A list that contains the the individual scattering functions and the associated weighting-factors for the linear-combination.

The weights can be either numerical values or strings (which will be parsed as sympy expressions)

Examples

Defining linear-combinations of volume- or surface scattering distributions works completely similar:

>>> from rt1_model import volume
>>> V = volume.LinComb([(0.5, volume.Isotropic()), (0.5, volume.Rayleigh())])

>>> from rt1_model import surface
>>> V = surface.LinComb([(0.5, surface.Isotropic()),
                         (0.5, surface.HenyeyGreenstein(t="t", ncoefs=10))])

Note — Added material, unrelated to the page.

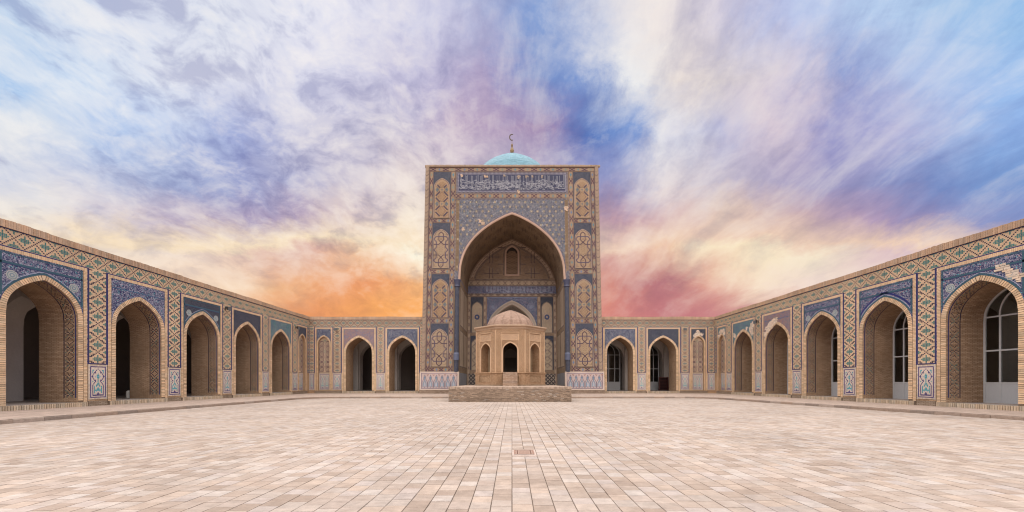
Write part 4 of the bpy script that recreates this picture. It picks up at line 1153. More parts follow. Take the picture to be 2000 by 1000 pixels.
for q in ([(-5.7, 24.7, 0.15)], [(-2.9, 24.55, 0.17), (-3.1, 24.7, 0.12)], [(0.75, 22.88, 0.2)]): bare(q, ins)
for q in ([(-0.9, 24.72, 0.13)], [(0.75, 24.55, 0.22)], [(1.65, 24.6, 0.2)], [(2.3, 24.55, 0.14)], [(3.4, 24.6, 0.15)]): bare(q, ins, light=(0.36, 0.28, 0.22))

# ---- spandrel with small star rosettes, rope moulding, engaged columns
out0 = offset_path(IW, 0.17)
sp = PM(); spandrel(sp, 6.6, 22.14, out0, -0.005, NAVY)
for s_ in (-1, 1):
    a, b = sorted((s_*6.2, s_*6.6)); sp.rect(a, b, 12.9, 14.0, -0.0045, NAVY)
spo = sp.build('spandrel', M_GIRIH, portal)
ro = PM(); row = 0; z = 13.4
def arch_out(x):
    best = 0
    for a, b in zip(out0[:-1], out0[1:]):
        if min(a[0], b[0]) <= x <= max(a[0], b[0]) and b[0] != a[0]: best = max(best, a[1]+(b[1]-a[1])*(x-a[0])/(b[0]-a[0]))
    return best
while z < 21.9:
    x = -6.35 + (0.36 if row % 2 else 0)
    while x < 6.4:
        if z > arch_out(x)+0.32 and random.random() < 0.82:
            for k, (r_, w_, c) in enumerate(((0.115, 0.045, (0.27, 0.20, 0.115)), (0.05, 0.05, (0.33, 0.28, 0.19)))):
                cc = vary(c, 0.45)
                ro.ribbon([(x+r_*math.cos(t), z+r_*math.sin(t)) for t in [i*math.pi/4+k*0.39 for i in range(8)]], w_, -0.010-0.001*k, cc, 0, 0, True)
        x += 0.72
    z += 0.36*1.0 if False else 0.52; row += 1
tag(ro.build('star_rosettes', M_GLAZE, spo), kind='stuff')
mb = PM(); dotted(mb, [p for p in offset_path(IW, 0.27) if p[1] > 12.9], -0.010, 0.12, INK, (0.25, 0.22, 0.25)); dotted(mb, [(-6.5, 22.05), (6.5, 22.05)], -0.010, 0.13, INK, (0.25, 0.22, 0.23)); mb.build('dotted_frame', M_STONE, spo)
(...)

You can also use expressions for the weights!

>>> from rt1_model import surface
>>> V = surface.LinComb([("x", surface.Isotropic()),
                         ("1 - x", surface.HenyeyGreenstein(t="t", ncoefs=10))])

Methods

__init__([choices])	Class to generate linear-combinations of scattering distribution functions.
calc(t_0, t_ex, p_0, p_ex[, param_dict])	Calculate numerical value of the scattering function.
calc_scattering_angle(t_0, t_ex, p_0, p_ex, a)	Generalized scattering angle with respect to the given zenith-angles.
legendre_expansion(t_0, t_ex, p_0, p_ex)	Legendre-expansion of the scattering distribution function.

Attributes

legendre_coefficients	Legendre coefficients of the BRDF.
ncoefs	The number of coefficients used in the legendre expansion.
phase_function	Phase function as sympy expression for later evaluation.
scattering_angle_symbolic	The generalized scattering angle as a sympy expression.